Indeed, this country is now to its shame regarded as the surveillance capital of Europe.

The last government squandered billions of our hard-earned pounds on huge IT systems and intrusive databases of our most personal information, making the old East German Stasi look like rank amateurs.

And I can hardly believe that this should have happened in a country that had fought so hard over the centuries for the freedom of its citizens.

So to me it's brilliant news that the new coalition government is going to ditch ID cards, the vast National Identity database and so much else.

Dr John Welford, Boat Green, Edinburgh

Lib Dems sell the jerseys once again

PAUL Edie does not tell the truth in his recollection of the post-2007 council election negotiations (News, 13 May).
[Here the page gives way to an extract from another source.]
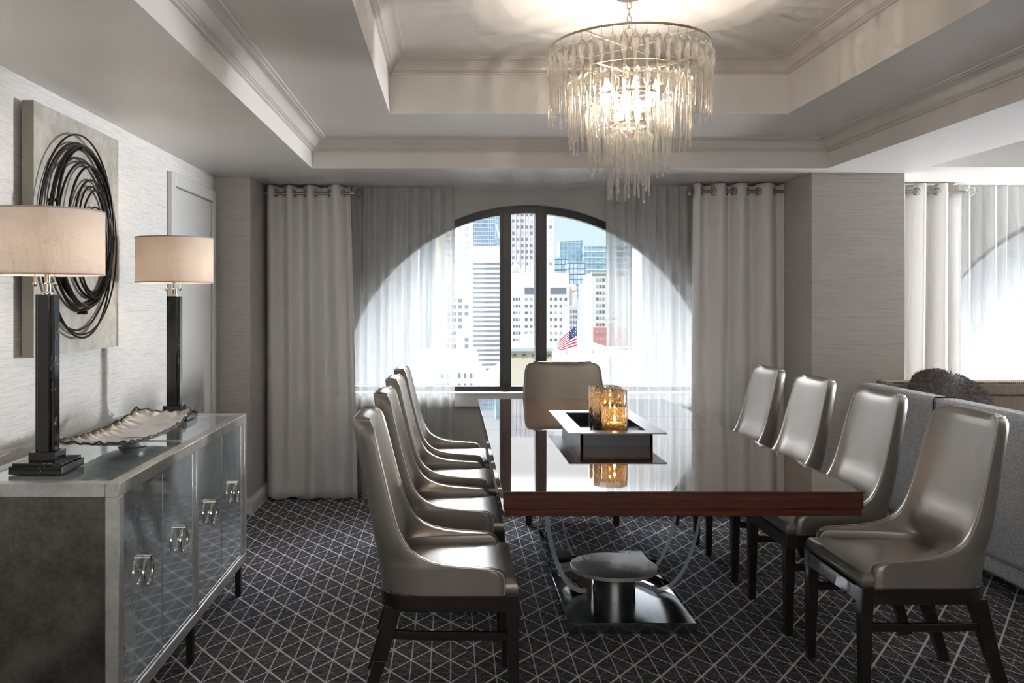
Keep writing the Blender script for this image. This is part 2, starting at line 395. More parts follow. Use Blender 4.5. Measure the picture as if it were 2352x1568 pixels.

As leader of Labour's negotiating team, I well remember our side saying explicitly to the Lib Dems that we wanted to talk policies before positions, none more forcefully than the late Cllr Maginnis who was part of our team.

It was the "Fib Dems" who started to try to barter positions. When we wouldn't play ball, they sold the jerseys and for the sake of their positions went into bed with a party who disagreed on the one thing that needed real leadership for the city, trams – with disastrous consequences for Scotland's capital city.

The Lib Dems in Westminster have done the same, given up PR and Trident for cabinet posts and camera-time and the country will suffer as the city is suffering. The people who wanted positions got them, without caring about the price the rest of us have to pay.